■ AIM:
Nothing may be dropped or altered: reproduce all the data.

=== GIVEN DATA ===

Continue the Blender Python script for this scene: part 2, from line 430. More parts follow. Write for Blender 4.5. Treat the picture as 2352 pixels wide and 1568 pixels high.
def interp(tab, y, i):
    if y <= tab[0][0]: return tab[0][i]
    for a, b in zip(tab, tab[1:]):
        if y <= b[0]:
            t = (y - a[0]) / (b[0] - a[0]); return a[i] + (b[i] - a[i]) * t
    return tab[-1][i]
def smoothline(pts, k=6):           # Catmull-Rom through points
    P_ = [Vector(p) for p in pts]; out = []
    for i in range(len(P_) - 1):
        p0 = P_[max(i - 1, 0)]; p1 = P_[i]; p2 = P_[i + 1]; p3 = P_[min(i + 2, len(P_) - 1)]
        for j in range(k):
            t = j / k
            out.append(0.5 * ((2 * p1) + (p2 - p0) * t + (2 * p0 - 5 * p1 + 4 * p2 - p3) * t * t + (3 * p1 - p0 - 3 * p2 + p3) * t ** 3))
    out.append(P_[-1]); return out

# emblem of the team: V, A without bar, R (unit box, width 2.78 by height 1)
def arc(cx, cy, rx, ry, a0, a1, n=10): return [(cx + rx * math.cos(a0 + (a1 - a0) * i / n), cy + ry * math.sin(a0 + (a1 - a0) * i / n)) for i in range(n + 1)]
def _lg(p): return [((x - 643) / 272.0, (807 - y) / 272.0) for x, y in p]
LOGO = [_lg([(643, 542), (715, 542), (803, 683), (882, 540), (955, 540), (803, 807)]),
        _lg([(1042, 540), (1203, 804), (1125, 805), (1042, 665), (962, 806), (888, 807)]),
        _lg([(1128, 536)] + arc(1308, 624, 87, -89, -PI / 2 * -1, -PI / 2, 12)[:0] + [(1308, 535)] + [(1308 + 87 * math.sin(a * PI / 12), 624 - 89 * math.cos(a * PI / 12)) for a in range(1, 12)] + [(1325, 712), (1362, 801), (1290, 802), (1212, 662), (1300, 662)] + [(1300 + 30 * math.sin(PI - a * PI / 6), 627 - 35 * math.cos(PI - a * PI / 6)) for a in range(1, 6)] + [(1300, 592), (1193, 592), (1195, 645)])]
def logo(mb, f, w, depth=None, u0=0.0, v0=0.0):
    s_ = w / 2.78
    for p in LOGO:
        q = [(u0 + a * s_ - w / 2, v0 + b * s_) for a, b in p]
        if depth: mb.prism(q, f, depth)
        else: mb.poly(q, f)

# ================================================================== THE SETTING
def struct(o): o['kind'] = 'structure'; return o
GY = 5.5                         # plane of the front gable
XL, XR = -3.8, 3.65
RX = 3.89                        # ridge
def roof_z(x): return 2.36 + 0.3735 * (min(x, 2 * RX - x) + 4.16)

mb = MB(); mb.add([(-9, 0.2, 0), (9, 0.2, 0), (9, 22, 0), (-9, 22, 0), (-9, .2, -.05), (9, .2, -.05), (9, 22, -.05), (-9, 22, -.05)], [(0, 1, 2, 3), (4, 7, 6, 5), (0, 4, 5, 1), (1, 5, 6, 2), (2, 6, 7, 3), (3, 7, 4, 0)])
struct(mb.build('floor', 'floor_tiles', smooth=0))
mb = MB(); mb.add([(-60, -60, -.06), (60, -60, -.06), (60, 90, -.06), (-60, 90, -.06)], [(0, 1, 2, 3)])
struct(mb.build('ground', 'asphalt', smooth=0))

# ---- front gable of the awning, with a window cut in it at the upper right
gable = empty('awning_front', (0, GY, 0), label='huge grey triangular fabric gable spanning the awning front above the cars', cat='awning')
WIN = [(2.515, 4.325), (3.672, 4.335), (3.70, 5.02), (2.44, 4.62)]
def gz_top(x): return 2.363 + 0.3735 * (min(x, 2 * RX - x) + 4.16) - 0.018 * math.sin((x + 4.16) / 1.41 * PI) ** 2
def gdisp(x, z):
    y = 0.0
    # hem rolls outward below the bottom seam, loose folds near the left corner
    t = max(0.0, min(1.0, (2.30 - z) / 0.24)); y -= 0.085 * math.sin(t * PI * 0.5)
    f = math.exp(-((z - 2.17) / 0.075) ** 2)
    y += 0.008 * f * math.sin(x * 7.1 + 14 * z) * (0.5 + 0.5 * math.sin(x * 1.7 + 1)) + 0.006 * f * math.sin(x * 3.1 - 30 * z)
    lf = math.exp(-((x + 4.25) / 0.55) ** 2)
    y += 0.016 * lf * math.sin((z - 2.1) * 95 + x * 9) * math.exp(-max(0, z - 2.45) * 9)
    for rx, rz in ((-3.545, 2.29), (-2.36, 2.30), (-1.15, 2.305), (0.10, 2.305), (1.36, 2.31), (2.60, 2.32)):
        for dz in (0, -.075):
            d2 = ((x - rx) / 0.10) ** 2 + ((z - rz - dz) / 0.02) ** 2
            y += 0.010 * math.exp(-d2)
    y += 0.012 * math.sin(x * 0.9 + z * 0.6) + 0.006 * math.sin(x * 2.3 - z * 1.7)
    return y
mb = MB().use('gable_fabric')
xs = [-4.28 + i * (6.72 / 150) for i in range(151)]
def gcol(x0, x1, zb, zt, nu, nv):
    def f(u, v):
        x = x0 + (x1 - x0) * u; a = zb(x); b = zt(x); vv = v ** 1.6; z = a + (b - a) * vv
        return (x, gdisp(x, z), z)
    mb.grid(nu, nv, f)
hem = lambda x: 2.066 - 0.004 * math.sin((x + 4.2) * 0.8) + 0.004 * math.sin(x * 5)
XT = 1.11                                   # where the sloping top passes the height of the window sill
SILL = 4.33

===

■ REPLY TO THE TASK:
Continue the Blender Python script for this scene: part 2, from line 430. More parts follow. Write for Blender 4.5. Treat the picture as 2352 pixels wide and 1568 pixels high.
def interp(tab, y, i):
    if y <= tab[0][0]: return tab[0][i]
    for a, b in zip(tab, tab[1:]):
        if y <= b[0]:
            t = (y - a[0]) / (b[0] - a[0]); return a[i] + (b[i] - a[i]) * t
    return tab[-1][i]
def smoothline(pts, k=6):           # Catmull-Rom through points
    P_ = [Vector(p) for p in pts]; out = []
    for i in range(len(P_) - 1):
        p0 = P_[max(i - 1, 0)]; p1 = P_[i]; p2 = P_[i + 1]; p3 = P_[min(i + 2, len(P_) - 1)]
        for j in range(k):
            t = j / k
            out.append(0.5 * ((2 * p1) + (p2 - p0) * t + (2 * p0 - 5 * p1 + 4 * p2 - p3) * t * t + (3 * p1 - p0 - 3 * p2 + p3) * t ** 3))
    out.append(P_[-1]); return out

# emblem of the team: V, A without bar, R (unit box, width 2.78 by height 1)
def arc(cx, cy, rx, ry, a0, a1, n=10): return [(cx + rx * math.cos(a0 + (a1 - a0) * i / n), cy + ry * math.sin(a0 + (a1 - a0) * i / n)) for i in range(n + 1)]
def _lg(p): return [((x - 643) / 272.0, (807 - y) / 272.0) for x, y in p]
LOGO = [_lg([(643, 542), (715, 542), (803, 683), (882, 540), (955, 540), (803, 807)]),
        _lg([(1042, 540), (1203, 804), (1125, 805), (1042, 665), (962, 806), (888, 807)]),
        _lg([(1128, 536)] + arc(1308, 624, 87, -89, -PI / 2 * -1, -PI / 2, 12)[:0] + [(1308, 535)] + [(1308 + 87 * math.sin(a * PI / 12), 624 - 89 * math.cos(a * PI / 12)) for a in range(1, 12)] + [(1325, 712), (1362, 801), (1290, 802), (1212, 662), (1300, 662)] + [(1300 + 30 * math.sin(PI - a * PI / 6), 627 - 35 * math.cos(PI - a * PI / 6)) for a in range(1, 6)] + [(1300, 592), (1193, 592), (1195, 645)])]
def logo(mb, f, w, depth=None, u0=0.0, v0=0.0):
    s_ = w / 2.78
    for p in LOGO:
        q = [(u0 + a * s_ - w / 2, v0 + b * s_) for a, b in p]
        if depth: mb.prism(q, f, depth)
        else: mb.poly(q, f)

# ================================================================== THE SETTING
def struct(o): o['kind'] = 'structure'; return o
GY = 5.5                         # plane of the front gable
XL, XR = -3.8, 3.65
RX = 3.89                        # ridge
def roof_z(x): return 2.36 + 0.3735 * (min(x, 2 * RX - x) + 4.16)

mb = MB(); mb.add([(-9, 0.2, 0), (9, 0.2, 0), (9, 22, 0), (-9, 22, 0), (-9, .2, -.05), (9, .2, -.05), (9, 22, -.05), (-9, 22, -.05)], [(0, 1, 2, 3), (4, 7, 6, 5), (0, 4, 5, 1), (1, 5, 6, 2), (2, 6, 7, 3), (3, 7, 4, 0)])
struct(mb.build('floor', 'floor_tiles', smooth=0))
mb = MB(); mb.add([(-60, -60, -.06), (60, -60, -.06), (60, 90, -.06), (-60, 90, -.06)], [(0, 1, 2, 3)])
struct(mb.build('ground', 'asphalt', smooth=0))

# ---- front gable of the awning, with a window cut in it at the upper right
gable = empty('awning_front', (0, GY, 0), label='huge grey triangular fabric gable spanning the awning front above the cars', cat='awning')
WIN = [(2.515, 4.325), (3.672, 4.335), (3.70, 5.02), (2.44, 4.62)]
def gz_top(x): return 2.363 + 0.3735 * (min(x, 2 * RX - x) + 4.16) - 0.018 * math.sin((x + 4.16) / 1.41 * PI) ** 2
def gdisp(x, z):
    y = 0.0
    # hem rolls outward below the bottom seam, loose folds near the left corner
    t = max(0.0, min(1.0, (2.30 - z) / 0.24)); y -= 0.085 * math.sin(t * PI * 0.5)
    f = math.exp(-((z - 2.17) / 0.075) ** 2)
    y += 0.008 * f * math.sin(x * 7.1 + 14 * z) * (0.5 + 0.5 * math.sin(x * 1.7 + 1)) + 0.006 * f * math.sin(x * 3.1 - 30 * z)
    lf = math.exp(-((x + 4.25) / 0.55) ** 2)
    y += 0.016 * lf * math.sin((z - 2.1) * 95 + x * 9) * math.exp(-max(0, z - 2.45) * 9)
    for rx, rz in ((-3.545, 2.29), (-2.36, 2.30), (-1.15, 2.305), (0.10, 2.305), (1.36, 2.31), (2.60, 2.32)):
        for dz in (0, -.075):
            d2 = ((x - rx) / 0.10) ** 2 + ((z - rz - dz) / 0.02) ** 2
            y += 0.010 * math.exp(-d2)
    y += 0.012 * math.sin(x * 0.9 + z * 0.6) + 0.006 * math.sin(x * 2.3 - z * 1.7)
    return y
mb = MB().use('gable_fabric')
xs = [-4.28 + i * (6.72 / 150) for i in range(151)]
def gcol(x0, x1, zb, zt, nu, nv):
    def f(u, v):
        x = x0 + (x1 - x0) * u; a = zb(x); b = zt(x); vv = v ** 1.6; z = a + (b - a) * vv
        return (x, gdisp(x, z), z)
    mb.grid(nu, nv, f)
hem = lambda x: 2.066 - 0.004 * math.sin((x + 4.2) * 0.8) + 0.004 * math.sin(x * 5)
XT = 1.11                                   # where the sloping top passes the height of the window sill
SILL = 4.33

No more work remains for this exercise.